To spread the wealth around, what must first be decided is the line of demarcation from which to judge where one should receive; i.e. who is to receive. Is that level where one it to receive to be based upon net worth, income level, number of dependents, number that they may be dependent on, or something else?

Next, what needs to be decided is exactly what is to be equalized, or to be spread around. Is it money, an amount of goods, percentage of employment, representation in government or business leadership?

After finding out who is the one to be receiving something and receiving what, there is a flip-side to be considered: if a proper amount has been decided from which one should not be below, what exactly is too much? Who is considered to have ‘too much of the pie’ in the aforementioned areas?

But we come back to a deeper assumption in order to look at who should receive what: what are values? This is not asked a nuanced level of Smith or Anderson should receive a how much of a value from their mutual interaction, but before that. What must be looked at is whether or not a value something that belongs to individuals who can act in a collective or do values belong to collectives who can act upon the individual. So, the question may be rephrased: who should have values?

For the sake of argument, let’s go with the social justice argument that some have received too much, while others have not received enough, and we also have our line of demarcation wherever that may be. In answering these questions, we have stated as a primary that values are social goods, for if they may be transferred to equalize a social system, any personal value is of a distant, secondary consequence to the social good that must be equalized.
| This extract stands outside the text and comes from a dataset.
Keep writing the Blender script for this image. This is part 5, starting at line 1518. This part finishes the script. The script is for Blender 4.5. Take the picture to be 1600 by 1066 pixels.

The ‘haves’ are to loose something so the ‘have-nots’ may gain that thing.

An example: we have decided that wealth should be taken from the haves, and given to have-nots. We must back up briefly. Who are the ‘deciders’?—the deciders are the group who looked about, decided who should receive wealth, who should have wealth taken away, and how to take and give away wealth. The deciders classified who are the haves and the have-nots. If wealth was a personal value, then the haves could give it away as they saw fit. But with wealth being a social good, the deciders can take it away, by force if necessary for the collective good is better served if individual haves are forced to equalize the rest.

To put the decider’s plan into action, as society is large, there would have to be various components of implementation: firstly, the deciders, then after that, the logistical side: collectors, sorters, distributors. These groupings would have to be repeatedly created for ‘the public’ is a formless mass. These would be decider-collectives and would be staffed by numerous individuals of a shared vision to implement their plan. Numerous collectives would be created for the decider’s plan of redistribution.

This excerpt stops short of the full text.